Asked if it was fair to suggest that those negotiations were based on spurious grounds if indeed during the course of those negotiations murders, very large bank robberies and other violence was being perpetrated, as we know now was the case, by the IRA and those doing the negotiating were senior figures in the Army Council of the IRA the PMOS said that was why it was right that we, the Irish Government and the other political parties from the north and south in Ireland, as well as the parties here have the right to ask very directly the question of Sein Fein and the IRA what choice were they going to make. This was the question that was put to them. What the Prime Minister had said very clearly was that there could be no prospect of a deal with republicans unless there was an end, a final end, to all paramilitary and criminal activity. In terms of the concerns posed by the robbery and the murder of Robert McCartney and so on there was every right to ask the question but equally given the progress made in the process since 1998, and before that too, it was right that we said to Sein Fein surely the end game was for a genuine transition and not this because if you think the end game was this then you were wrong.

Asked how this was different from previous "the moments" as it seemed there had been numerous very elastic moments before, the PMOS said that he disagreed with that analysis. We said at the time of the agreement that as the process went on the tests of an end of paramilitary activity would become more rigorous. At the time of the signing of the agreement the primary issue was an end to violence and decommissioning. The test now was an end to all paramilitary activity including criminality. Therefore the test had got more rigorous over time and rightly so. The test now as the Prime Minister said in his last meeting with the Taoiseach was now very simple. We have dealt with all the other matters of the agreement. The simple test now was whether the IRA was prepared to end paramilitary activity or not. If it was not then we all had to think very carefully about the implications of that. However, what was difficult now was that the question that was being posed was not just by the British Government and the Unionist parties but also by the Irish Government and all the other parties on the island of Ireland. We now had a situation where the rest of the parties were agreed that we had met our commitments and therefore the onus was solely on the republican leadership.

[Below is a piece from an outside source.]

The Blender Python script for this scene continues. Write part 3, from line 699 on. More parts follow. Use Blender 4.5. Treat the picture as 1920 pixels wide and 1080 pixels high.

In answer to further questions about the recent activities of the IRA the PMOS said that the Prime Minister had not just condemned those actions he had also faced Sein Fein very clearly with the choice and it was important that we did not duck our responsibility to set out clearly and specifically to the IRA and to Sein Fein that simple choice. It had then been for other parties to respond. What was unprecedented was the way in which the other parties had responded posing that same question. At the same time however we had to recognise that other parties had not expressed their view in favour of exclusion. Therefore you had to ride this balance between setting out clearly the choice that the IRA had to make on the one hand and at the same time bringing the other parties in Ireland along with us, and that we were doing.